Un tournant géopolitique intervient au début du XVIe siècle, avec la fondation de la dynastie Safavide en Perse qui instaure le chiisme duodécimain comme religion d'Etat. Un choix que de nombreux historiens considèrent comme très politique, pour mieux se démarquer des Ottomans sunnites, que le nouvel Etat Perse vient vite à combattre.

Le déclin de l'empire Ottoman et l'intervention grandissante des puissances occidentales au Moyen-Orient incitera cependant les deux branches à opérer des épisodes de rapprochements géopolitiques, par exemple lorsque les Ayatollahs de Perse répondent favorablement à l'appel au Djihad du Sultan Ottoman Mehmet II contre l'Allemagne au début de la Première Guerre Mondiale, ou lorsque le président Egyptien Gamal Abdel Nasser tente de se rapprocher du Chah d'Iran en faisant adopter en 1959 par les oulémas d'Al-Azhar le Jaafarisme, doctrine chiite, comme quatrième école juridique de l'islam sunnite.

Mais la Révolution Iranienne de 1979 va faire apparaître une fracture fondamentale entre la République Islamique Iranienne dont le chiisme est religion d'Etat, riche en pétrole et en gaz et ouvertement anti-américaine (pays qualifié de Grand Satan), et le Royaume Saoudien gardien de l'orthodoxie sunnite wahhabite, premier producteur de pétrole de la région et allié des américains depuis le Pacte du Quincy conclut en 1945.

S'estimant menacées, les monarchies du Golfe ont alors soutenu en 1980 –avec l'appui de l’Occident– l'invasion de l'Iran par l’Irak de Saddam Hussein.
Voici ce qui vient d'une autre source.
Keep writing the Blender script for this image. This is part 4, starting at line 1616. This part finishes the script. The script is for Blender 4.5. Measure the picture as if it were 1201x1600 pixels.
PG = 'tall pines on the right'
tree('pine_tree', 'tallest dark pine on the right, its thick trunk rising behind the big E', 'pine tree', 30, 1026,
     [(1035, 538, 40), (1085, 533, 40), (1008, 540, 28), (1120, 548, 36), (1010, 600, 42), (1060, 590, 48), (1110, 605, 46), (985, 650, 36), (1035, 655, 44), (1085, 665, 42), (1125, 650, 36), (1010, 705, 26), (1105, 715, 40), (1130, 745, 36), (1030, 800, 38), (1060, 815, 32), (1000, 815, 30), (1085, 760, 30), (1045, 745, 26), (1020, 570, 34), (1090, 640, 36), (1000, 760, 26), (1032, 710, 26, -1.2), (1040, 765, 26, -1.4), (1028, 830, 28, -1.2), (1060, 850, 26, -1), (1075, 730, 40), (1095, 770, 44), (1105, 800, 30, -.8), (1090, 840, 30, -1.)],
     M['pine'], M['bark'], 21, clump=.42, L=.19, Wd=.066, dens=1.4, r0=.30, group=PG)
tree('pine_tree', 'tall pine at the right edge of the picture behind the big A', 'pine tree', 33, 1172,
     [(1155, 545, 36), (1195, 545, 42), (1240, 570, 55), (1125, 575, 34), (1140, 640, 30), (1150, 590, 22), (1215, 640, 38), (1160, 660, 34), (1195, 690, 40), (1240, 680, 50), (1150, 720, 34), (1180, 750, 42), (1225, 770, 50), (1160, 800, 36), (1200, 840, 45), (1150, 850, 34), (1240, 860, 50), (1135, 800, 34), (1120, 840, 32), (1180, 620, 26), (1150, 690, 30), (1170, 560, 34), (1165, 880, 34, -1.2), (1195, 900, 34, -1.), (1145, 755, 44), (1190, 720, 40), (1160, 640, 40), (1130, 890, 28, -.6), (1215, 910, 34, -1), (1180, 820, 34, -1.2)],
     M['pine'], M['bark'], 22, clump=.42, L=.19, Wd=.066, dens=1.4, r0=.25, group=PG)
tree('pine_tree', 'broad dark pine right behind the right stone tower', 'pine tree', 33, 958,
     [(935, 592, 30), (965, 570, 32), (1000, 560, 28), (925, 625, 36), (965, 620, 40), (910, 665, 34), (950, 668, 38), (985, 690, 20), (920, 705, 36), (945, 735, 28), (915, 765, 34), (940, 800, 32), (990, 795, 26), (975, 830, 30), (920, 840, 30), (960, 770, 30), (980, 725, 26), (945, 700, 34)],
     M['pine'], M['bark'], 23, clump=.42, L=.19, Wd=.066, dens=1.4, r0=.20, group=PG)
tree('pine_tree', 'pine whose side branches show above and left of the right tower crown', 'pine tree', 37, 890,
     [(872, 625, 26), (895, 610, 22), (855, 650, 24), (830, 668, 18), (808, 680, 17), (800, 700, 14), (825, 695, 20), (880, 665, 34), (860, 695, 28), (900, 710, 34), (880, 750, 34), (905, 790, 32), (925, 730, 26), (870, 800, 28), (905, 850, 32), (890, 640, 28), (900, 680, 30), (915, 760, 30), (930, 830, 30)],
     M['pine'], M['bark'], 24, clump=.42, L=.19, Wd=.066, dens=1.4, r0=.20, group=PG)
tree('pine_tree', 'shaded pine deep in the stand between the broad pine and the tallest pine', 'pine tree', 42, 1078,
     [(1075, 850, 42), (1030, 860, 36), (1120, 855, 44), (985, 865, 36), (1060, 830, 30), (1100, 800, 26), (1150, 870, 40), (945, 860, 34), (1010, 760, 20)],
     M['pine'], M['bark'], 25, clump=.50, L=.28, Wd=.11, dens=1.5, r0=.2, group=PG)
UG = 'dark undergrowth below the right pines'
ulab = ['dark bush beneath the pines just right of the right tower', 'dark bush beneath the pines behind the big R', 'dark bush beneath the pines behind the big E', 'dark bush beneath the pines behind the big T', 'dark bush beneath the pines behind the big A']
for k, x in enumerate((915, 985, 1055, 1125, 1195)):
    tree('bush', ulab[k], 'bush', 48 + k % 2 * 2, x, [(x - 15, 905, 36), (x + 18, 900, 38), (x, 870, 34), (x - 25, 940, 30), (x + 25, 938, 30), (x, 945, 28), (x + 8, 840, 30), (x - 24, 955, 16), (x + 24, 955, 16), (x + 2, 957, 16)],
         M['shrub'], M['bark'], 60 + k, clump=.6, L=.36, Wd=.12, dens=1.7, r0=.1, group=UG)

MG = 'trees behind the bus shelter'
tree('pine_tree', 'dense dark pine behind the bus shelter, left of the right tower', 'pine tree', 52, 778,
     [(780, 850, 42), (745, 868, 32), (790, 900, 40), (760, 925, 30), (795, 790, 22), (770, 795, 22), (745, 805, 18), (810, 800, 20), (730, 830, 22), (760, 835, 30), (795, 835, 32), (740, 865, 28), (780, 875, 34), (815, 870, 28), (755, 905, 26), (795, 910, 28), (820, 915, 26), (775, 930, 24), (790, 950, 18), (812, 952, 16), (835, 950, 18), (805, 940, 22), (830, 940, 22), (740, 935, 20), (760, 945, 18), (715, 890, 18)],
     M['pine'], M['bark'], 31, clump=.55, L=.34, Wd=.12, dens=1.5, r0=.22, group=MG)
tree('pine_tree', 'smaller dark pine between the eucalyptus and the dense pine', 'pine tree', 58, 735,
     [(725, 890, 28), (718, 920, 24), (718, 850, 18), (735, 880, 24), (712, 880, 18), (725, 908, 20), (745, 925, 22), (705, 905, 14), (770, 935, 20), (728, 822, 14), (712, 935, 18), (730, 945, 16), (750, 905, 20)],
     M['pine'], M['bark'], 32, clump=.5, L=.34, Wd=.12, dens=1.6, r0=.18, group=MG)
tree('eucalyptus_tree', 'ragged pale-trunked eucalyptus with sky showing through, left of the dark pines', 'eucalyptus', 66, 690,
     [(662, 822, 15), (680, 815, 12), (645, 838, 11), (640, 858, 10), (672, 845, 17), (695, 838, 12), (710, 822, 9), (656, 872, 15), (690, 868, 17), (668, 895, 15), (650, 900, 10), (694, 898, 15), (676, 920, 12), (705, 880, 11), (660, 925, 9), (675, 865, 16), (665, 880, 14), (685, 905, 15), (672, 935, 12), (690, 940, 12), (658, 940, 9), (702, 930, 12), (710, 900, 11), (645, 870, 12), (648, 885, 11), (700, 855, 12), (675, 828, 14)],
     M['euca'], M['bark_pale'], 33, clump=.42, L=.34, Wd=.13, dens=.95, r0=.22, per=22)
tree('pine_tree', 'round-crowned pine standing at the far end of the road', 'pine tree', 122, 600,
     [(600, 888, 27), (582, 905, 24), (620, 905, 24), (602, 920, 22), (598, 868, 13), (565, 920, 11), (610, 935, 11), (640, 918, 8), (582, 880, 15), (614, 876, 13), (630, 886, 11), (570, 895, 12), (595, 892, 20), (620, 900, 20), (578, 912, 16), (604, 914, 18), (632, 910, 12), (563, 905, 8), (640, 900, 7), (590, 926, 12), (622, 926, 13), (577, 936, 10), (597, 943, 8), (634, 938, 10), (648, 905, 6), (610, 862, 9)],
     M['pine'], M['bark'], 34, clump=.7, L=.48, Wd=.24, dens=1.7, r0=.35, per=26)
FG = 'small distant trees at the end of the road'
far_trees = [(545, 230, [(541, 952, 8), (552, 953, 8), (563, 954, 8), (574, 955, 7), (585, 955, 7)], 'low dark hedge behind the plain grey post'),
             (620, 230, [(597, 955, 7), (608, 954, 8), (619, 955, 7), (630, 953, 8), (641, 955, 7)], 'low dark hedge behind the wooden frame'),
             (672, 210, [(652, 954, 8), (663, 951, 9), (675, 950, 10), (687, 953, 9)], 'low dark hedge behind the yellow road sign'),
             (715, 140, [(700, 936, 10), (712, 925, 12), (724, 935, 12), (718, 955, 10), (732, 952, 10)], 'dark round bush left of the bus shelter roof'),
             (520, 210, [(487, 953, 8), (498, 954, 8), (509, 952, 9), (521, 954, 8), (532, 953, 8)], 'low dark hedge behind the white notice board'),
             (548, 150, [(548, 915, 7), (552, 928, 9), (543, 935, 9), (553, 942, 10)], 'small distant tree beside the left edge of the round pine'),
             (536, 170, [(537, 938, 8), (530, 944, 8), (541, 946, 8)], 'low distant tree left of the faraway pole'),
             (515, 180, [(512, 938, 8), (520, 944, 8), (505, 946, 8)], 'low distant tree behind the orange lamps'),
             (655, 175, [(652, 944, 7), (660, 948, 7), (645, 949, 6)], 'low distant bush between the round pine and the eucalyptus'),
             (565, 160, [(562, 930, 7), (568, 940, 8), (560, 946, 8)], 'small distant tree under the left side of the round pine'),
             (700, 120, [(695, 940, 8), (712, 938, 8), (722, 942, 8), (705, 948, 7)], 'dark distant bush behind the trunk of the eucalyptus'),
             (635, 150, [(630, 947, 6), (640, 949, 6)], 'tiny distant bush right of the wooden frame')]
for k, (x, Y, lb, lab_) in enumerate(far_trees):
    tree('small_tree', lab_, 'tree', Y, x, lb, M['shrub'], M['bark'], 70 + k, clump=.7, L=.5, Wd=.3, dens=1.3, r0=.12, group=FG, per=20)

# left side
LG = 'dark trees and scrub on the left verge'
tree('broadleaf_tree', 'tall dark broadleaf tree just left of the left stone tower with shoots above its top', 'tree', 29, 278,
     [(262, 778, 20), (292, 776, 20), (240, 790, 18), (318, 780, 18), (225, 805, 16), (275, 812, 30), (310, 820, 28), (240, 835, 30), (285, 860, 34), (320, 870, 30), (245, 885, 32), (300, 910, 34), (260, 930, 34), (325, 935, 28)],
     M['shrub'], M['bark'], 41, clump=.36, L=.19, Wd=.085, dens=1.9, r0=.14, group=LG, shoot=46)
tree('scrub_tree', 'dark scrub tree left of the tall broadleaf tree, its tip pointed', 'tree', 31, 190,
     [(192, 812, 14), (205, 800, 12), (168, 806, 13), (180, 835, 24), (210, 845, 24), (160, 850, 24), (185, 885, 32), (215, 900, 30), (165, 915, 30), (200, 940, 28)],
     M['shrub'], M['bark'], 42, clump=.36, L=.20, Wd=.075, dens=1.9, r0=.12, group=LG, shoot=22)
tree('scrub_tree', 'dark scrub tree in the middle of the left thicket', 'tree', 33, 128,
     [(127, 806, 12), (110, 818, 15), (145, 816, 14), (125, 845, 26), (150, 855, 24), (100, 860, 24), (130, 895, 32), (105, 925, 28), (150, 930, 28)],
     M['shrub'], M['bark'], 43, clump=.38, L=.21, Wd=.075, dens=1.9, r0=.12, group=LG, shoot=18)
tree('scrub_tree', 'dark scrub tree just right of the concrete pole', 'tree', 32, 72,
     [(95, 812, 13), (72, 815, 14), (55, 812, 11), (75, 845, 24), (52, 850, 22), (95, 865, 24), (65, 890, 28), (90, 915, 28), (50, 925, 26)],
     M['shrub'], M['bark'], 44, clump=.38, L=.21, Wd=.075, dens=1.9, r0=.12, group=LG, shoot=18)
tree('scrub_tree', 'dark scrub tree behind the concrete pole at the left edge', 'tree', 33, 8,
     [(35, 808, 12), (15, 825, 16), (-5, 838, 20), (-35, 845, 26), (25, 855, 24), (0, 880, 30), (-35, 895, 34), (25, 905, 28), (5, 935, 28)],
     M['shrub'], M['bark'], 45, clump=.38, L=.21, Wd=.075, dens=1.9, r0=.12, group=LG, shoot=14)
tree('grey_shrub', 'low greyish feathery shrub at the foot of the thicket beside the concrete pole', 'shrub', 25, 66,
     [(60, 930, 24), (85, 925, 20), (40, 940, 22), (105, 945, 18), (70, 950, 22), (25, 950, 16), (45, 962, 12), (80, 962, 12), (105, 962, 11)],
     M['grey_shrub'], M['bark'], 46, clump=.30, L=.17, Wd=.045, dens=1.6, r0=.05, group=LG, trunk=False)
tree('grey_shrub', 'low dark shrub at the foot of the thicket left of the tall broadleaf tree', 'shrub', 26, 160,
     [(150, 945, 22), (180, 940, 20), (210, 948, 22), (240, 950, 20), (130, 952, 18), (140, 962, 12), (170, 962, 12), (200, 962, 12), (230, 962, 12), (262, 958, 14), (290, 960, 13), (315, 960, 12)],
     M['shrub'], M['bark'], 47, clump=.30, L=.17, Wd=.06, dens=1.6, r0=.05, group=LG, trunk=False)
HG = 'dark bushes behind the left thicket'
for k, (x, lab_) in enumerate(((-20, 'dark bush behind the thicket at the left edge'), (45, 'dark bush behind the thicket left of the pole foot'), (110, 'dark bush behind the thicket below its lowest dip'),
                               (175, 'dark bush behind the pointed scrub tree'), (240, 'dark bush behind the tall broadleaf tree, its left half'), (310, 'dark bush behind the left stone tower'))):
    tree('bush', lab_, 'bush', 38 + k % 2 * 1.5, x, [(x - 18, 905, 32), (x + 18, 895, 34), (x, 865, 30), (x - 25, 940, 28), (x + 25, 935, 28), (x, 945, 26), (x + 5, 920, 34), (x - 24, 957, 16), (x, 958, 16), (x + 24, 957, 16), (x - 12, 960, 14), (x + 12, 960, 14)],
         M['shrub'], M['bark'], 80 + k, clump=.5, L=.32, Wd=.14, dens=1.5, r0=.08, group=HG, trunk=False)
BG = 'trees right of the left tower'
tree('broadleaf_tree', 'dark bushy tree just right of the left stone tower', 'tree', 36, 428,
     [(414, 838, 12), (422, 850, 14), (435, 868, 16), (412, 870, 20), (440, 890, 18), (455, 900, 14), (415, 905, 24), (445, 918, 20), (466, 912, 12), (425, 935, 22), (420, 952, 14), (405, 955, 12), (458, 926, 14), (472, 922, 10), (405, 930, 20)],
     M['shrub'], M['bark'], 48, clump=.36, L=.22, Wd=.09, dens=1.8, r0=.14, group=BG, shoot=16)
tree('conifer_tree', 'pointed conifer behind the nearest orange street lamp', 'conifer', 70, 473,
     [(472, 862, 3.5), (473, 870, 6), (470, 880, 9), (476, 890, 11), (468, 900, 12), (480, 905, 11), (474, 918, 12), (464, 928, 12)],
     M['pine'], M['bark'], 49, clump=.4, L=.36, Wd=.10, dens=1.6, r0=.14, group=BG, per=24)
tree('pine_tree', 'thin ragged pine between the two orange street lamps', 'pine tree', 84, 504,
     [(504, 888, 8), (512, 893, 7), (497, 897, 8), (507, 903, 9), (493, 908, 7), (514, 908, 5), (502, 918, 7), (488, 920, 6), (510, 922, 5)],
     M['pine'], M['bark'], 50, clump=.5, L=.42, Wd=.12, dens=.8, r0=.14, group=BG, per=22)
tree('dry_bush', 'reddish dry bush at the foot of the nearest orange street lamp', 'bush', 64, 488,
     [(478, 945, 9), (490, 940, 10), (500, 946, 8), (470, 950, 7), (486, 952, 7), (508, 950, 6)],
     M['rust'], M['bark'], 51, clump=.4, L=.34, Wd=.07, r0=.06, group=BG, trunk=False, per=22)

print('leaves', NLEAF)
La guerre entre l’Irak et l’Iran a duré huit ans et fait plus d'un million de morts.

Comme chaque intervention occidentale depuis les accords franco-britanniques Sykes-Picot de 1916 qui ont redessiné la carte du Moyen-Orient, l'invasion américaine de l'Irak en 2003 a déclenché une nouvelle terrible guerre confessionnelle en transférant le pouvoir, détenu jusqu'alors par la minorité sunnite sous Saddam, aux chiites qui se lancèrent dans une implacable vengeance, contribuant à créer un Etat Islamique sunnite fanatisé (Daech) qui a profité de la guerre civile née du soulèvement populaire contre le régime de Bachar el Assad (qui appartient à un clan alaouite, secte chiite minoritaire) pour semer le chaos en Syrie.

Le conflit entre chiites et sunnite est désormais mondial, avec de multiples foyers sanglants en Syrie, en Irak, au Pakistan, en Afghanistan, en Inde, au Liban, au Yémen, à Bahreïn, et jusqu'en Chine, dans un terrible engrenage de haines politico-ethnico-confessionnelles, venant rappeler chaque jour depuis le premier meurtre de l'histoire selon les traditions biblique et coranique (rapportant que Caïn a tué son frère Abel par jalousie), que les haines fratricides sont les plus implacables.

Il va sans dire pour terminer cette longue litanie de confrontations que celui qui saura instaurer les conditions d'une paix durable entre sunnites et chiites, mériterait à plus d'un titre de recevoir le Prix Nobel de la Paix, car il rendrait un immense service à l'humanité entière, et pas seulement aux musulmans. L'espoir est permis en tout cas, la réconciliation des nations européennes après près de 2000 ans de conflits souvent motivés par les haines confessionnelles est là pour en témoigner.